> [EXERCISE INSTRUCTIONS]
Print exactly those lines that run from the beginning of the data to the line bearing "COL=S.collection", inclusive.
— Begin EXTRACTED RECORDS —
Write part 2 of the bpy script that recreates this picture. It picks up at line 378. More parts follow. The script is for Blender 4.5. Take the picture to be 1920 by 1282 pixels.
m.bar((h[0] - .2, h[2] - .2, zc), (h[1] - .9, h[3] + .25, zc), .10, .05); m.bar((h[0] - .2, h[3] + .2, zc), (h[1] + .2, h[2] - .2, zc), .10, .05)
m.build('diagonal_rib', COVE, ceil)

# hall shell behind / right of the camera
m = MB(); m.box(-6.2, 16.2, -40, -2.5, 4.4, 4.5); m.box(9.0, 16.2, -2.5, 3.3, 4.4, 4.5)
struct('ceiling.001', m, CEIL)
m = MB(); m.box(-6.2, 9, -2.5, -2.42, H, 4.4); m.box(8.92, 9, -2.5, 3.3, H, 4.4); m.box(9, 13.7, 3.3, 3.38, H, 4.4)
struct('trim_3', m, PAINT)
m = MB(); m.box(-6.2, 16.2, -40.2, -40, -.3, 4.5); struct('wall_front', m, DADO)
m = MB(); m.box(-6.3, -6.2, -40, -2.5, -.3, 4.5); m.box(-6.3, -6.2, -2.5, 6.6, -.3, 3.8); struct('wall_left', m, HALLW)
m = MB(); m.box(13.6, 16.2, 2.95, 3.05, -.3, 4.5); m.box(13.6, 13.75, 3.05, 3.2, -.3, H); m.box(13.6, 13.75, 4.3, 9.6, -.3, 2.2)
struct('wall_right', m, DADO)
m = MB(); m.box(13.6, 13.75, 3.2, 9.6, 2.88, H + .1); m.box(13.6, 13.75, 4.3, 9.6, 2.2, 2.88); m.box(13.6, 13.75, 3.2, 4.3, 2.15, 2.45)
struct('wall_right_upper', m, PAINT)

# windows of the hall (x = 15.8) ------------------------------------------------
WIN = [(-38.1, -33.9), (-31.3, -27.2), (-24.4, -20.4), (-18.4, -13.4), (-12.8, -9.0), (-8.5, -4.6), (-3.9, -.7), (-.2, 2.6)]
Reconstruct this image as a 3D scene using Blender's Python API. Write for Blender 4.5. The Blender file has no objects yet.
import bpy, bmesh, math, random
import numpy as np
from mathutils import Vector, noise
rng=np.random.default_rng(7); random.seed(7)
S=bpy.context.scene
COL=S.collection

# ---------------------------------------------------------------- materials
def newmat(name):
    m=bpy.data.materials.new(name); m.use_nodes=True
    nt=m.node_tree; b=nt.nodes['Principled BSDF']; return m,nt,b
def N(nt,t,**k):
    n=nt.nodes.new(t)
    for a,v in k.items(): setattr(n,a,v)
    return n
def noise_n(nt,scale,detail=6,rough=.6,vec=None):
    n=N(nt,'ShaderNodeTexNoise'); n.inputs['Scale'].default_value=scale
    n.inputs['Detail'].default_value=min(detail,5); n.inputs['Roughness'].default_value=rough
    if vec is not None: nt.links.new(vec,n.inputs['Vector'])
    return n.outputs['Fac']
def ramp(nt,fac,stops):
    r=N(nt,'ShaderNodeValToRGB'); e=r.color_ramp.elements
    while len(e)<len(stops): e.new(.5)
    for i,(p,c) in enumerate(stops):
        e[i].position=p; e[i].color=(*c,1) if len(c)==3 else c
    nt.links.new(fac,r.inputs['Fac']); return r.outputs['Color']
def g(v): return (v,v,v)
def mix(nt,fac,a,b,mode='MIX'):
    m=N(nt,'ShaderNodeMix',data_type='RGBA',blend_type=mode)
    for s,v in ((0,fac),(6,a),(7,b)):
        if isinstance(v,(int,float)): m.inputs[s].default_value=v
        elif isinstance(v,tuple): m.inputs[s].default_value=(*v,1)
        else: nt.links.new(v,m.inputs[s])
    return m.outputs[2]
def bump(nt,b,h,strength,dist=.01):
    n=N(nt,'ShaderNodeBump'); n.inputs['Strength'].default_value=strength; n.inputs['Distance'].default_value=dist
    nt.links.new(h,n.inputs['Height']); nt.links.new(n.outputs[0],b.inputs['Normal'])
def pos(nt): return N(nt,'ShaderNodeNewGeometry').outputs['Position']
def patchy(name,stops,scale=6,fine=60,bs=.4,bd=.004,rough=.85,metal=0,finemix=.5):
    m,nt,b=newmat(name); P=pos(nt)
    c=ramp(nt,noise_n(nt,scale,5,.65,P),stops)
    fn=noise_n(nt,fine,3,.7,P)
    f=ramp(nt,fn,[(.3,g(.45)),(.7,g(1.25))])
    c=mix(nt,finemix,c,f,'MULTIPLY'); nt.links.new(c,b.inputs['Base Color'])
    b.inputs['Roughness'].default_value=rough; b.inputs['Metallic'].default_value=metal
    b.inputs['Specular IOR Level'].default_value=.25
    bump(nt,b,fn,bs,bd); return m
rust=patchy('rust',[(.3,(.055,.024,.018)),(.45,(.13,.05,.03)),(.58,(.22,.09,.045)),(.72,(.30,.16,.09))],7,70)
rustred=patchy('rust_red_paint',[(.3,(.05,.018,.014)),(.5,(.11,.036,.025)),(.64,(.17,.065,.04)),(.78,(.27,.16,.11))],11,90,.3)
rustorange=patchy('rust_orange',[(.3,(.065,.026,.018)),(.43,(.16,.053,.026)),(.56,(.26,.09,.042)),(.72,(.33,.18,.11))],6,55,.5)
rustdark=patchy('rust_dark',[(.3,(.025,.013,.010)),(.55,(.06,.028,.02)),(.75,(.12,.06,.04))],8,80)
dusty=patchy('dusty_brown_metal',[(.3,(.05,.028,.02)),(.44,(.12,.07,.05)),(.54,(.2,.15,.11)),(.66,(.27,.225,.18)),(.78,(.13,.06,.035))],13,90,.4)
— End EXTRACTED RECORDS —
> [RESULT BELOW]
Write part 2 of the bpy script that recreates this picture. It picks up at line 378. More parts follow. The script is for Blender 4.5. Take the picture to be 1920 by 1282 pixels.
m.bar((h[0] - .2, h[2] - .2, zc), (h[1] - .9, h[3] + .25, zc), .10, .05); m.bar((h[0] - .2, h[3] + .2, zc), (h[1] + .2, h[2] - .2, zc), .10, .05)
m.build('diagonal_rib', COVE, ceil)

# hall shell behind / right of the camera
m = MB(); m.box(-6.2, 16.2, -40, -2.5, 4.4, 4.5); m.box(9.0, 16.2, -2.5, 3.3, 4.4, 4.5)
struct('ceiling.001', m, CEIL)
m = MB(); m.box(-6.2, 9, -2.5, -2.42, H, 4.4); m.box(8.92, 9, -2.5, 3.3, H, 4.4); m.box(9, 13.7, 3.3, 3.38, H, 4.4)
struct('trim_3', m, PAINT)
m = MB(); m.box(-6.2, 16.2, -40.2, -40, -.3, 4.5); struct('wall_front', m, DADO)
m = MB(); m.box(-6.3, -6.2, -40, -2.5, -.3, 4.5); m.box(-6.3, -6.2, -2.5, 6.6, -.3, 3.8); struct('wall_left', m, HALLW)
m = MB(); m.box(13.6, 16.2, 2.95, 3.05, -.3, 4.5); m.box(13.6, 13.75, 3.05, 3.2, -.3, H); m.box(13.6, 13.75, 4.3, 9.6, -.3, 2.2)
struct('wall_right', m, DADO)
m = MB(); m.box(13.6, 13.75, 3.2, 9.6, 2.88, H + .1); m.box(13.6, 13.75, 4.3, 9.6, 2.2, 2.88); m.box(13.6, 13.75, 3.2, 4.3, 2.15, 2.45)
struct('wall_right_upper', m, PAINT)

# windows of the hall (x = 15.8) ------------------------------------------------
WIN = [(-38.1, -33.9), (-31.3, -27.2), (-24.4, -20.4), (-18.4, -13.4), (-12.8, -9.0), (-8.5, -4.6), (-3.9, -.7), (-.2, 2.6)]
Reconstruct this image as a 3D scene using Blender's Python API. Write for Blender 4.5. The Blender file has no objects yet.
import bpy, bmesh, math, random
import numpy as np
from mathutils import Vector, noise
rng=np.random.default_rng(7); random.seed(7)
S=bpy.context.scene
COL=S.collection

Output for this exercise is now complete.